• **Your task**: Of all the lines in the records, how many hold the word "parts"? Answer with the number only.
+++ Input rows +++
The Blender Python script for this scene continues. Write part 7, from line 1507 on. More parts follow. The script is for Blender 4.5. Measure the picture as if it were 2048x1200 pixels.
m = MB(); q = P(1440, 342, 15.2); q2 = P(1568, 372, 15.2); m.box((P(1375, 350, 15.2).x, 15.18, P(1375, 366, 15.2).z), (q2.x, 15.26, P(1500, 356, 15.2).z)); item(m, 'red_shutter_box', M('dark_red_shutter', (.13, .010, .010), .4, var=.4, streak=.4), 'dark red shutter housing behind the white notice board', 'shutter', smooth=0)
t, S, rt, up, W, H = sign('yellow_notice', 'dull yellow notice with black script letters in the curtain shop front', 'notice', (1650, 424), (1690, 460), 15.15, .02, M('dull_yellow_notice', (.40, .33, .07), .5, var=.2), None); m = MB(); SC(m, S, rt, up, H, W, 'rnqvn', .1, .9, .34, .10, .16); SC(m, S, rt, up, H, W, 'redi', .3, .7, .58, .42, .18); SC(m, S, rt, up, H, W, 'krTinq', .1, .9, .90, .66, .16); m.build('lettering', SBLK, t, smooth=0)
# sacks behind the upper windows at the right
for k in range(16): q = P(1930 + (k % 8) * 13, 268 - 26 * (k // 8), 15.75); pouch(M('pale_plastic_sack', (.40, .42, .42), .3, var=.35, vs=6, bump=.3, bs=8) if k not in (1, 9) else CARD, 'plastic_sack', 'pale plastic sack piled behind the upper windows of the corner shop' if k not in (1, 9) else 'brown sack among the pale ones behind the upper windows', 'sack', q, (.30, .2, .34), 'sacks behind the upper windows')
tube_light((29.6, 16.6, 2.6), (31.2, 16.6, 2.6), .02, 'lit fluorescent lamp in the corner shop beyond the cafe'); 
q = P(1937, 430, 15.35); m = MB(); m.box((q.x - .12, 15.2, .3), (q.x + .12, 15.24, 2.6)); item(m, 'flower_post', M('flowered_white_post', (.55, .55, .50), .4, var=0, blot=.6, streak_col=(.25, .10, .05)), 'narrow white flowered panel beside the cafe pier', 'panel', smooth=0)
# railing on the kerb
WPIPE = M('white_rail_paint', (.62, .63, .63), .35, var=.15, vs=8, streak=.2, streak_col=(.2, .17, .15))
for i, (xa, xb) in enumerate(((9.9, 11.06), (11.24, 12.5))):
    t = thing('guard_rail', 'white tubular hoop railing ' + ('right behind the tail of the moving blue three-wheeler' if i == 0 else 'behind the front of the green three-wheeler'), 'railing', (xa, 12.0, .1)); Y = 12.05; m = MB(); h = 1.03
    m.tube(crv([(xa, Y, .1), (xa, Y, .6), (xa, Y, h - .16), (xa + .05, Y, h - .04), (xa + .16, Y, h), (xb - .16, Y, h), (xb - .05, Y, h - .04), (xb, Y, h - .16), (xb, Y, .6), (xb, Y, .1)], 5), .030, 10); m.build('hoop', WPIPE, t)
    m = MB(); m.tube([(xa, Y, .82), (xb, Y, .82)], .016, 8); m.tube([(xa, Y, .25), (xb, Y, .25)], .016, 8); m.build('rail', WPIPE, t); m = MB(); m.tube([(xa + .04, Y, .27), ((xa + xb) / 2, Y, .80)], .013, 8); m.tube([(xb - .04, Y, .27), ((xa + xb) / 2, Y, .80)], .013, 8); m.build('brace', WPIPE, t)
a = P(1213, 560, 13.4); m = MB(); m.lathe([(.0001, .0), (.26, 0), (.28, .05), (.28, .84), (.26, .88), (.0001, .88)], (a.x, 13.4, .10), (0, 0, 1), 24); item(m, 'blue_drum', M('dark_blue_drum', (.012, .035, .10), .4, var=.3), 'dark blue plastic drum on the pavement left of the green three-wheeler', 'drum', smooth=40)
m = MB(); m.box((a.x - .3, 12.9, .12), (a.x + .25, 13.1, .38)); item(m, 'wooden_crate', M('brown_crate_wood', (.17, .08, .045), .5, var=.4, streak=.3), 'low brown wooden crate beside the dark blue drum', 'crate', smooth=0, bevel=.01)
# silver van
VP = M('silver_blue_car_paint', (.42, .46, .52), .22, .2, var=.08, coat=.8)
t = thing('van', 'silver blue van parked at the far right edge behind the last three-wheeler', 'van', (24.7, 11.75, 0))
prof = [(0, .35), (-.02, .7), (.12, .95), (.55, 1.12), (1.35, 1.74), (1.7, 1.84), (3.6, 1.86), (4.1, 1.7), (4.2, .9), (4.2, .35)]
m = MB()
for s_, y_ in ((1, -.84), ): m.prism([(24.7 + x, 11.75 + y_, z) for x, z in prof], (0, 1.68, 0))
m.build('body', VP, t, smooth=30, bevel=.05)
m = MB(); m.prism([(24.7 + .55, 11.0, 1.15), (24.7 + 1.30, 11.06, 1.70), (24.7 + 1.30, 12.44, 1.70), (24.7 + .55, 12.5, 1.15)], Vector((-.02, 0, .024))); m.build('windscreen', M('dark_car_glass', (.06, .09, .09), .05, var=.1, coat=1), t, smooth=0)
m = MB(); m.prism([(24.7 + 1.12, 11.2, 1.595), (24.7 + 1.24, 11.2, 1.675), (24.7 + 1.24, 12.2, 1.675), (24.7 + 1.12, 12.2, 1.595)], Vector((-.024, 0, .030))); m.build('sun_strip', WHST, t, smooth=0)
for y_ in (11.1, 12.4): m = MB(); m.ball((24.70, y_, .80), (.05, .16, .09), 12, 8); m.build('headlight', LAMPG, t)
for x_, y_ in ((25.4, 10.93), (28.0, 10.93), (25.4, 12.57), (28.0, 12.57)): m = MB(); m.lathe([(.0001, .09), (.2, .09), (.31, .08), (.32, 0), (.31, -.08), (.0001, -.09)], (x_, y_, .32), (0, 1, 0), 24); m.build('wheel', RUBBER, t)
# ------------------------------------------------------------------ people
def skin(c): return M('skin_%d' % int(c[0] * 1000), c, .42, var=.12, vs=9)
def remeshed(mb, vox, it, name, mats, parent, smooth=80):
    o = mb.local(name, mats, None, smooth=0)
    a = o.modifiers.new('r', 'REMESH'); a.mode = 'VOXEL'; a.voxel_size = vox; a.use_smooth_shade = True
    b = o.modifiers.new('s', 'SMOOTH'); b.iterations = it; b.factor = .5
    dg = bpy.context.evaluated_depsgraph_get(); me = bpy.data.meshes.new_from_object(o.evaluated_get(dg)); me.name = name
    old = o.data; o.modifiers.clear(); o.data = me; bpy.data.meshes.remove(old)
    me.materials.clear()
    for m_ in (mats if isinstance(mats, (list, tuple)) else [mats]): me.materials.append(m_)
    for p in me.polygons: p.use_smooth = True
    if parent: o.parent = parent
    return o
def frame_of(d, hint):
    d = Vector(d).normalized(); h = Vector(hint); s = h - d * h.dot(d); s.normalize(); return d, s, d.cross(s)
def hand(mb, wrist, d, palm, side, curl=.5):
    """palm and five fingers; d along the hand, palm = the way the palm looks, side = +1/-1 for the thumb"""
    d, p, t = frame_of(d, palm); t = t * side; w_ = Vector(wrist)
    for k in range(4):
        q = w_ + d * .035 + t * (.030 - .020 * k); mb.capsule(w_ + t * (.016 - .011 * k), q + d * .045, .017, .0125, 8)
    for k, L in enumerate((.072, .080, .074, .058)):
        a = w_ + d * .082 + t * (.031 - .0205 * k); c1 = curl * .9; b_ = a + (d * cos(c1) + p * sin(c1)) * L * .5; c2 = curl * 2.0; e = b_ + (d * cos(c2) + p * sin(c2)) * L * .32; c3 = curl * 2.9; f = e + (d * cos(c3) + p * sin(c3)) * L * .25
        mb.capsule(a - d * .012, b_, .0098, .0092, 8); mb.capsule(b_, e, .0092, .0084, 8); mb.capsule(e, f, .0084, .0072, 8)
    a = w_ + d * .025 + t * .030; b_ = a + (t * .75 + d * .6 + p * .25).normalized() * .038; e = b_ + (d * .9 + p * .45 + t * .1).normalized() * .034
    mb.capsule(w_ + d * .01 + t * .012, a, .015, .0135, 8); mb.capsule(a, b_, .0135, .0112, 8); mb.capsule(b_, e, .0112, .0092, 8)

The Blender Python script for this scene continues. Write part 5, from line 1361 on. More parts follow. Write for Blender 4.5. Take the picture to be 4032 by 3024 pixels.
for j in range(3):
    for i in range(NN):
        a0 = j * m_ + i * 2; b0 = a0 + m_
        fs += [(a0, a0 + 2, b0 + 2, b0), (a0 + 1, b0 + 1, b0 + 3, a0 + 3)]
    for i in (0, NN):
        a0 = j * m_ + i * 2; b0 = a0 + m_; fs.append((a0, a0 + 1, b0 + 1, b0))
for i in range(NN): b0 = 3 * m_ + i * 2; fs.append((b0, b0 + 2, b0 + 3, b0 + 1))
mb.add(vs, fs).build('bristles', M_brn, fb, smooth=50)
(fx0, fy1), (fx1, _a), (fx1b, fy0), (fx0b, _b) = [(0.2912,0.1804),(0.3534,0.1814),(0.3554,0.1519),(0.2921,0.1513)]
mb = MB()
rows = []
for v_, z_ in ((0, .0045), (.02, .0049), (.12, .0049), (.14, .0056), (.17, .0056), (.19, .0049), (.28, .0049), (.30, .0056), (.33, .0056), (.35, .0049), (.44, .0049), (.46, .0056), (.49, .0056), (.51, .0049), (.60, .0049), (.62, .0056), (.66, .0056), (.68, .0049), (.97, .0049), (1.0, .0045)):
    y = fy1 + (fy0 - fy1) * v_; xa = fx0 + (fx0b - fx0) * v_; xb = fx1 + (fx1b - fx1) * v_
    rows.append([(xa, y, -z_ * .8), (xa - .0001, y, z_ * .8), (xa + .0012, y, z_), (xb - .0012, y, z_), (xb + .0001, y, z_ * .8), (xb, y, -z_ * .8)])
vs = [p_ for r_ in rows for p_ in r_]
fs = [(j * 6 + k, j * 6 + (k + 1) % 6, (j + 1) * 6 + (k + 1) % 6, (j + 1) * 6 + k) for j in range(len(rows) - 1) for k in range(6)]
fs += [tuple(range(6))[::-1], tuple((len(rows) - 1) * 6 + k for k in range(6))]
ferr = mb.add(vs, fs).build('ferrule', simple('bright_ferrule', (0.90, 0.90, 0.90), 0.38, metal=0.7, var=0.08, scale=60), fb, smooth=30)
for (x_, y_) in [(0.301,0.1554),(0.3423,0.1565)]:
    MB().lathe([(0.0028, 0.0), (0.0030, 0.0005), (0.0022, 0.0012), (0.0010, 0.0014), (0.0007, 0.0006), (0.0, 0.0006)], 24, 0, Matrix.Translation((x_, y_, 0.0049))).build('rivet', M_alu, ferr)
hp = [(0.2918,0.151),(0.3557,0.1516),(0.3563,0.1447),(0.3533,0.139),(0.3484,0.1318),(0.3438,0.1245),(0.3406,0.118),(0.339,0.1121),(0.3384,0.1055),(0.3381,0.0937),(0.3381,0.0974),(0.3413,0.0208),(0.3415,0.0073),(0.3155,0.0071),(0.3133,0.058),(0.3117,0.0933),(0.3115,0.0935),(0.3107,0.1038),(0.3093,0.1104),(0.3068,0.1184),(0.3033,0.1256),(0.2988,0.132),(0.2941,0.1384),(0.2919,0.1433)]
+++
• **Result for this exercise**: 2